確かに80年代後半の雑誌に出てくる “若者の趣味” は、今からすると派手なものや、相当のお金が無いと適えられないものが多い。マイカーは当たり前、外車を選ぶか否かがクルマ特集のツボだったり、旅行の行き先は当然海外だ。『 POPEYE 』や『 HOT DOG PRESS 』等の若者向け雑誌にて「世界の一流品」という言葉が頻出するようになったのもこの頃である。しかしそうは言っても常に高級志向にあったわけでもなく、時には “一万円で買えるモノ” の提案だったり、チープな古着も度々取り上げられており、ちゃんとしたバランス感覚が見てとれる。いま「80年代」や「バブル」という言葉で連想されがちな “タガがはずれた感” は決してそこに無く、寧ろ「フレンチアイビー」「 BCBG 」など、“いいモノ” を上手く取り入れた上品なカジュアルの雰囲気こそ感じるのである。
日経平均株価が過去最高を記録した1989年、雑誌『 BRUTUS 』から一冊の “靴特集” が世に送られた。「靴だけは外国製に限る、という人が多い。」英国を中心とする高級靴について詳しく紹介した、今でも語り草の一冊だ。以前お買い上げになられたお客様は、「これで人生を狂わされた!」と嬉しそうに語っていらっしゃった。内容は、英国現地取材(当時ビームスが力を入れていたポールセン・スコーンを筆頭に、エドワード・グリーン、フォスター & サン、トリッカーズ、チャーチ、クロケット & ジョーンズ、ジョン・ロブ等のショップやファクトリー探訪)、靴の基礎知識、達人たちの靴自慢、プロによる靴磨き指南、伊・米・仏の靴紹介など、まるごと一冊靴特集である。出てくる靴はなかなか手の出ない高級品だけれども、確かにこの世界に足を踏み入れてみたくなる内容だ。「良質の物を長く使い込む」という英国人の哲学が “高級靴” を介する事により確かに伝わってくる、今読んでも間違いなく面白い一冊である。
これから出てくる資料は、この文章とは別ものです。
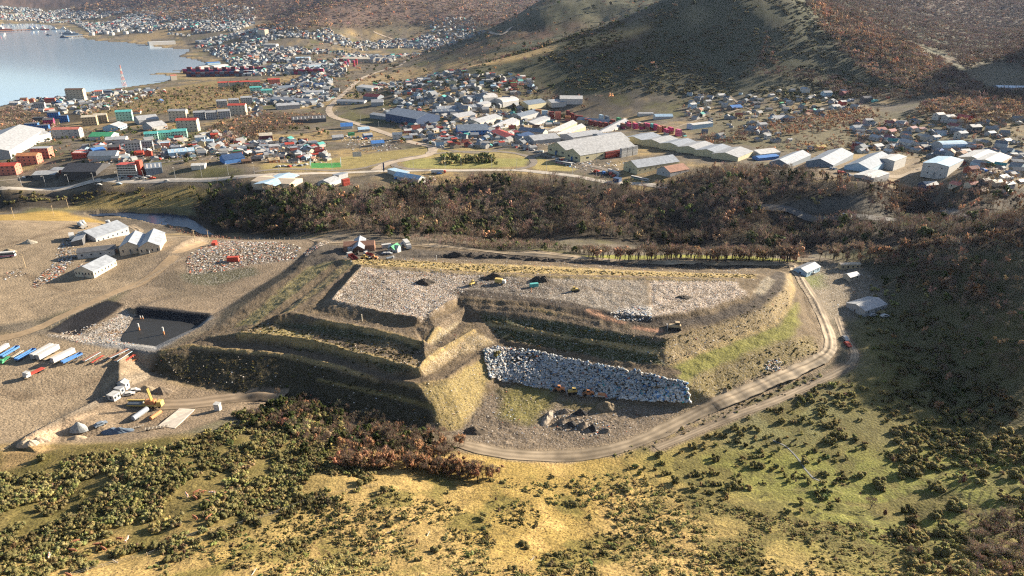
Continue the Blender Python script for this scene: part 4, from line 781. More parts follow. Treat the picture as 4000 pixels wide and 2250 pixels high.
def house(px, py, wpx, wc, rc, where, fl=1, kind='gable', rz=None, win=True, ratio=.72):
    rz = rnd.choice([.35, .35, -1.2, .2, .5]) if rz is None else rz; pos = spot(px, py, wpx, rz); L = pos[2]; L = pos[2] * .92
    pos = (pos[0], rz, L); w = L * ratio; h = (2.7 * fl + .2) * min(1.35, max(.9, L / 9)); rh = w * .24 if kind != 'flat' else 0
    wd = {1: 'low', 2: 'two storey', 3: 'three storey', 4: 'four storey', 5: 'five storey', 6: 'six storey'}[fl]
    kd = {'gable': 'gabled', 'flat': 'flat topped', 'mono': 'slant roofed', 'arch': 'arched'}[kind]
    t = bld(None, None, w, h, rh, wc, rc, (f'{wd} ' if fl > 1 else '') + (f'{kd} ' if kind != 'gable' else '') + f'{wc} house, {rc} roof, {where}', 'house', 'house', kind, 'houses ' + where, (2, fl) if win else (0, 1), (1, fl) if win and fl > 1 else (0, 1), None, 0, pos, (1.3, 1.2), chim=(kind == 'gable' and rnd.random() < .4))
    HOUSES.append(t); return t

# -- works and sheds of the yard on the left
bld((216,604),(302,588), 24, 6.5, 4.5, 'grey', 'silver', 'large grey workshop with pale sheeted roof in the left yard', door=(5, 4.5, 'dark grey'), side=(7, 1), end=(2, 1), name='workshop', cat='workshop', kind='gable')
bld((200,646),(292,636), 11, 5, 2, 'grey', 'dark grey', 'dark roofed annex in front of the large grey workshop', name='annex', cat='workshop', kind='gable', side=(4, 1), door=(3, 3, 'rusty'))
bld((196,618),(215,596), 8, 4.5, 1.5, 'dark grey', 'grey', 'narrow grey lean-to on the left end of the workshop', name='shed', cat='shed', kind='mono')
bld((330,640),(348,612), 15, 6.5, 4.2, 'beige', 'silver', 'left half of twin gabled shed beside the workshop', name='shed', cat='shed', end=(3, 1), door=(4, 4, 'grey'), wsize=(1, 2))
bld((378,636),(394,608), 15, 6.5, 4.2, 'beige', 'silver', 'right half of twin gabled shed nearest the yard gate', name='shed', cat='shed', end=(4, 1), door=(4, 4, 'grey'), side=(2, 1), wsize=(1, 2))
bld((214,698),(272,666), 15.5, 5, 3.4, 'cream', 'silver', 'long cream shed with row of windows in front of the workshop', name='shed', cat='shed', end=(6, 1), side=(7, 1), wsize=(.9, 1.6), door=(2.6, 2.8, 'light grey'), other=True)
bld((902,638),(908,618), 8.6, 5.2, 2.6, 'rusty', 'silver', 'open fronted metal shed among parked trucks behind the mound', name='shed', cat='shed', door=(6, 4.6, 'black'))
bld((985,636),(1000,628), 5, 3.4, 2.2, 'white', 'green', 'white hut with steep green roof behind the mound', name='hut', cat='hut', door=(1.5, 2.2, 'brown'))
bld((2012,690),(2046,676), 10, 3.2, 2, 'light blue', 'silver', 'pale blue cabin where the gravel road bends at the right', name='cabin', cat='house', side=(3, 1), door=(1.4, 2.2, 'brown'), end=(1, 1))
bld((2128,704),(2152,696), 6, 3, 1.6, 'beige', 'silver', 'small beige hut below the wooded slope at the right', name='hut', cat='hut', side=(2, 1))
bld((2110,676),(2160,670), 4, 3, .8, 'tan', 'beige', 'long low tan cabin at the foot of the wooded slope', name='cabin', cat='cabin', kind='arch', side=(4, 1))
bld((2150,785),(2205,765), 14, 3.6, 2, 'grey', 'light grey', 'grey shack with patched pale roof among rubbish at the right', name='shack', cat='shack', side=(3, 1), door=(1.5, 2.2, 'brown'))
bld((280,1008),(296,998), 4.2, 3.2, .4, 'white', 'white', 'largest white site cabin at the corner of the lower yard', name='cabin', cat='cabin', kind='flat', side=(2, 1), end=(1, 1))
bld((297,990),(308,984), 4, 3, .4, 'grey', 'light grey', 'grey site cabin in the middle of three cabins', name='cabin', cat='cabin', kind='flat', side=(1, 1))
bld((308,981),(318,974), 4.4, 3.6, 1.2, 'white', 'light grey', 'white gabled site cabin at the back of three cabins', name='cabin', cat='cabin', side=(1, 1))
bld((546,1034),(552,1029), 3, 4, .3, 'white', 'white', 'small white kiosk alone by the scrub below the mound', name='kiosk', cat='kiosk', kind='flat')
# -- beyond the ravine: halls, fuel station, industrial sheds
bld((668,490),(728,446), 25, 8.5, 2, 'beige', 'light blue', 'big hall with pale blue roof on the edge of the ravine', name='hall', cat='hall', end=(0, 1), door=(5, 5, 'light grey'))
bld((815,470),(843,457), 15, 4.5, 2.5, 'white', 'light grey', 'white gabled shed beside the wood right of the blue roofed hall')
bld((845,450),(868,444), 10, 4, 1, 'light grey', 'silver', 'low grey flat shed right of the blue roofed hall', kind='mono')
bld((1000,446),(1062,462), 12, 5, 3, 'white', 'light blue', 'white fuel station building with blue roof above the wood', name='fuel_station', cat='fuel station', side=(5, 1), wsize=(2, 1.5))
bld((984,434),(1022,446), 10, 5, .5, 'white', 'light blue', 'blue canopy of the fuel station by the main road', name='canopy', cat='canopy', kind='flat')
bld((1400,390),(1560,362), 34, 9, 7, 'pale yellow', 'grey', 'yellow walled warehouse with blue doors and twin grey roof beside container stack', end=(3, 1), side=(5, 1), door=(5, 5, 'blue'), wsize=(4, 2))
bld((1440,404),(1578,380), 28, 8.5, 6, 'pale yellow', 'grey', 'nearer bay of the yellow walled warehouse beside container stack', end=(2, 1), door=(5, 5, 'blue'), side=(4, 1), wsize=(4, 2))
for k in range(6):
    a = (1592 + 46 * k, 361 + 8.2 * k); b = (1640 + 44 * k, 349 + 8 * k)
    bld(a, b, 32, 6, 3.4, 'pale yellow', ('silver', 'grey')[k % 2], f'{ordinal(k)} from the left of six joined sheds with low grey roofs', group='joined sheds above the ravine', side=(0, 1))
bld((1585,434),(1690,412), 24, 7, 5.5, 'pale yellow', 'silver', 'long pale shed with silver roof by the bend of main road', end=(2, 1), side=(8, 1), door=(4, 4, 'dark grey'), sky=0)
bld((1668,442),(1716,428), 20, 5, 4.5, 'light grey', 'rusty', 'smaller shed with rust patched roof by the main road', end=(1, 1))
bld((1545,455),(1560,458), 7, 4, .3, 'dark blue', 'dark blue', 'small dark blue kiosk on the verge of the main road', name='kiosk', cat='kiosk', kind='flat')
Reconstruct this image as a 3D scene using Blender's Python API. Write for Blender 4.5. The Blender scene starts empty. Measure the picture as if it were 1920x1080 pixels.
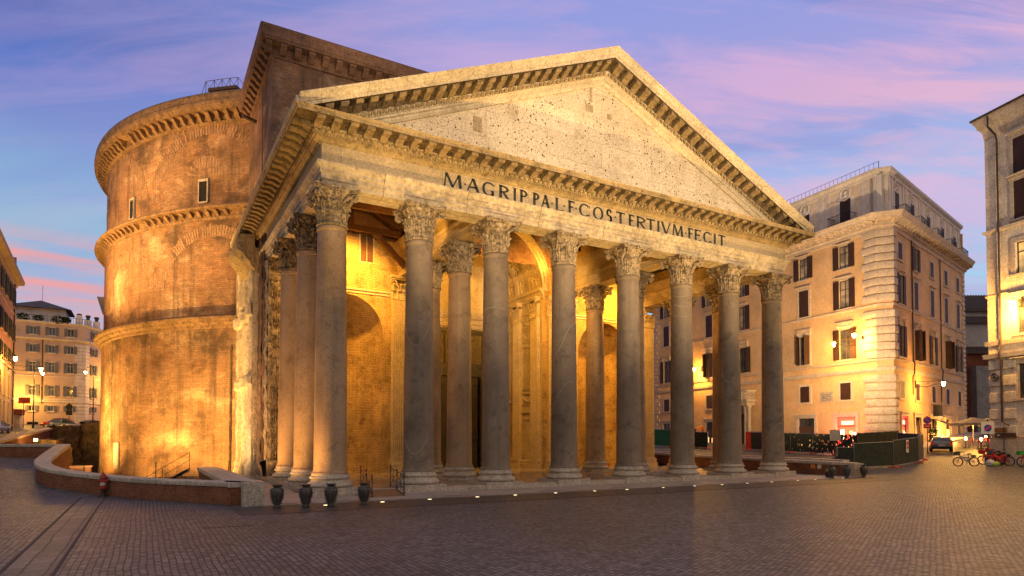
import bpy, bmesh, math, random
from mathutils import Vector, Matrix, noise as mnoise
from mathutils.geometry import delaunay_2d_cdt
from math import sin, cos, pi, radians, atan2, sqrt
R = random.Random(7)
C = bpy.context.scene.collection
SC = bpy.context.scene
# ------------------------------------------------------------ camera
cd = bpy.data.cameras.new('camera'); cam = bpy.data.objects.new('camera', cd); C.objects.link(cam)
cam.location = (-23.58, -30.65, 2.576)
cam.rotation_euler = (pi/2 + 0.0268, 0, -0.5231)
cd.sensor_width = 36; cd.lens = 22.5; cd.shift_y = 0.1318; cd.clip_end = 3000; cd.clip_start = 0.1
SC.camera = cam
# ------------------------------------------------------------ world: dusk sky
W = bpy.data.worlds.new('World'); SC.world = W; W.use_nodes = True
nt = W.node_tree; nt.nodes.clear()
def wn(t, **k):
    n = nt.nodes.new(t)
    for a, b in k.items(): setattr(n, a, b)
    return n
def ln(a, b): nt.links.new(a, b)
def wmath(op, a, b=None, clamp=False):
    n = wn('ShaderNodeMath', operation=op, use_clamp=clamp)
    for i, v in enumerate((a, b)):
        if v is None: continue
        if isinstance(v, (int, float)): n.inputs[i].default_value = v
        else: ln(v, n.inputs[i])
    return n.outputs[0]
def wramp(fac, stops):
    n = wn('ShaderNodeValToRGB'); r = n.color_ramp
    while len(r.elements) < len(stops): r.elements.new(0.5)
    for e, (p, c) in zip(r.elements, stops): e.position = p; e.color = (*c, 1)
    ln(fac, n.inputs[0]); return n.outputs[0]
def wmix(f, a, b):
    n = wn('ShaderNodeMix', data_type='RGBA')
    for i, v in ((0, f), (6, a), (7, b)):
        if isinstance(v, (int, float)): n.inputs[i].default_value = v
        elif isinstance(v, tuple): n.inputs[i].default_value = (*v, 1)
        else: ln(v, n.inputs[i])
    return n.outputs[2]
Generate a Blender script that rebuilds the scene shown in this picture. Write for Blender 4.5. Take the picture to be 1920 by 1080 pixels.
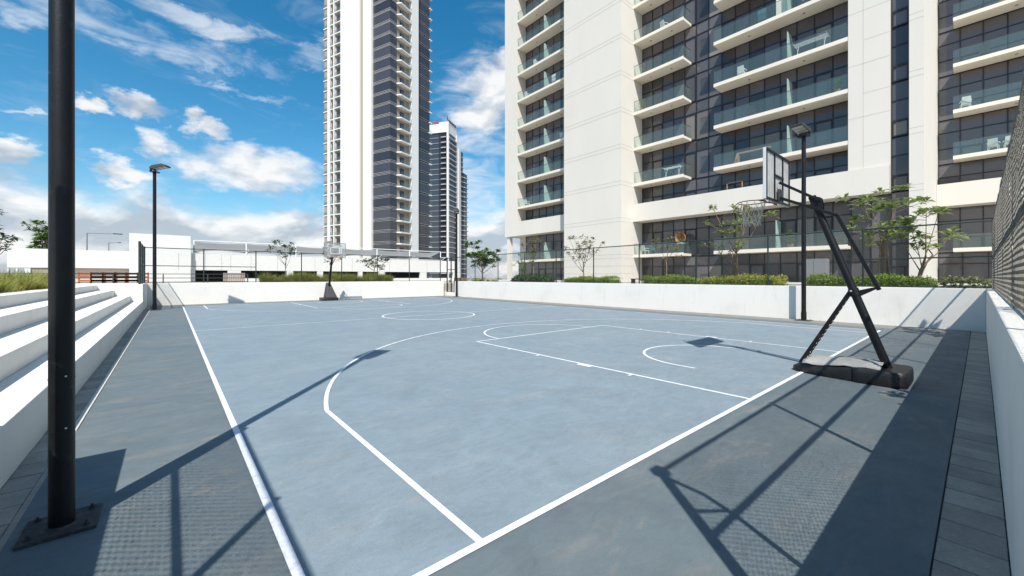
import bpy, math, random
import numpy as np
from mathutils import Vector, Matrix

S = bpy.context.scene
for o in list(bpy.data.objects):
    bpy.data.objects.remove(o)
C = S.collection
R = math.radians
rnd = random.Random(7)

# ------------------------------------------------------------------ camera
YAW = 40.5
cam_d = bpy.data.cameras.new('camera'); cam = bpy.data.objects.new('camera', cam_d); C.objects.link(cam)
cam.location = (0, 0, 1.6); cam.rotation_euler = (R(90), 0, R(-YAW))
cam_d.sensor_width = 36; cam_d.lens = 750 / 1920 * 36
cam_d.shift_y = -20.5 / 1920
cam_d.clip_start = 0.05; cam_d.clip_end = 9000
S.camera = cam

# ------------------------------------------------------------------ sun, sky, exposure
SUN_EL = 51.6; TX, TY = 0.645, 0.764           # the light travels towards +X +Y
ld = bpy.data.lights.new('sun', 'SUN'); ld.energy = 5.0; ld.angle = R(0.5); ld.color = (1.0, 0.958, 0.885)
sun = bpy.data.objects.new('sun', ld); C.objects.link(sun)
dv = Vector((math.cos(R(SUN_EL)) * TX, math.cos(R(SUN_EL)) * TY, -math.sin(R(SUN_EL))))
sun.rotation_euler = dv.to_track_quat('-Z', 'Y').to_euler(); sun.location = (-20, -24, 40)
S.view_settings.view_transform = 'Standard'; S.view_settings.look = 'None'
S.view_settings.exposure = 0.27; S.view_settings.gamma = 1.0
S.view_settings.use_curve_mapping = False

W = bpy.data.worlds.new('World'); S.world = W; W.use_nodes = True
wt = W.node_tree; wn, wl = wt.nodes, wt.links
for n in list(wn): wn.remove(n)


class NG:
    """tiny helper for wiring math nodes"""
    def __init__(s, t): s.t = t
    def put(s, sock, v):
        if hasattr(v, 'is_output'): s.t.links.new(v, sock)
        else: sock.default_value = v
    def m(s, op, a, b=0.0, c=0.0, clamp=False):
        n = s.t.nodes.new('ShaderNodeMath'); n.operation = op; n.use_clamp = clamp
        s.put(n.inputs[0], a); s.put(n.inputs[1], b)
        if op in ('MULTIPLY_ADD', 'SMOOTH_MAX', 'SMOOTH_MIN'): s.put(n.inputs[2], c)
        return n.outputs[0]
    def ramp(s, v, a, b, lo=0.0, hi=1.0, mode='SMOOTHSTEP'):
        n = s.t.nodes.new('ShaderNodeMapRange'); n.interpolation_type = mode
        s.put(n.inputs['Value'], v); n.inputs['From Min'].default_value = a; n.inputs['From Max'].default_value = b
        n.inputs['To Min'].default_value = lo; n.inputs['To Max'].default_value = hi
        return n.outputs[0]
    def noise(s, vec, scale, detail=5.0, rough=0.55, dist=0.0):
        n = s.t.nodes.new('ShaderNodeTexNoise')
        if vec is not None: s.t.links.new(vec, n.inputs['Vector'])
        n.inputs['Scale'].default_value = scale; n.inputs['Detail'].default_value = detail
        n.inputs['Roughness'].default_value = rough; n.inputs['Distortion'].default_value = dist
        return n.outputs['Fac']
    def mix(s, f, a, b, blend='MIX'):
        n = s.t.nodes.new('ShaderNodeMix'); n.data_type = 'RGBA'; n.blend_type = blend
        s.put(n.inputs[0], f); s.put(n.inputs[6], a if hasattr(a, 'is_output') else (*a, 1)); s.put(n.inputs[7], b if hasattr(b, 'is_output') else (*b, 1))
        return n.outputs[2]
    def vmul(s, v, k):
        n = s.t.nodes.new('ShaderNodeVectorMath'); n.operation = 'MULTIPLY'
        s.t.links.new(v, n.inputs[0]); n.inputs[1].default_value = k; return n.outputs[0]
    def vadd(s, v, k):
        n = s.t.nodes.new('ShaderNodeVectorMath'); n.operation = 'ADD'
        s.t.links.new(v, n.inputs[0]); s.put(n.inputs[1], k); return n.outputs[0]


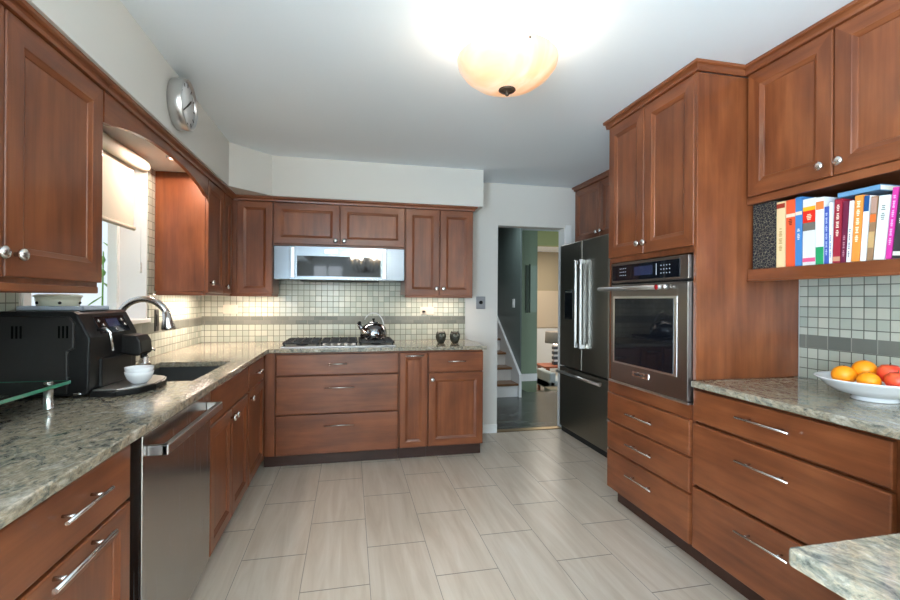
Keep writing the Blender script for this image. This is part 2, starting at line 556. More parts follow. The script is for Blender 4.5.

「ままよ、買うこと、買えることを幸運とすべし。」これはこの号の序文にある言葉。日本の若者が高尚な一流品を無自覚に “買えちゃう” 状況についての、この雑誌による見解である。日本人のブランド信仰およびファッション・ヴィクティムっぷりについてはえてして白い目で見られがちだが、“モノ” を手に入れてこそ得られる欧米の価値観や哲学は数多い事だろう。それは数々のカタログ的ファッション雑誌が日本の風俗をリードしてきた事でも明らかである。「80年代」がこの国にもたらした冨は、株価や地価、あるいは一部の乱痴気騒ぎだけで象徴されるべきものではない。そしてそれは「バブル」のように弾けて消える事なく、今も日本人の足元を支えているのではと思う。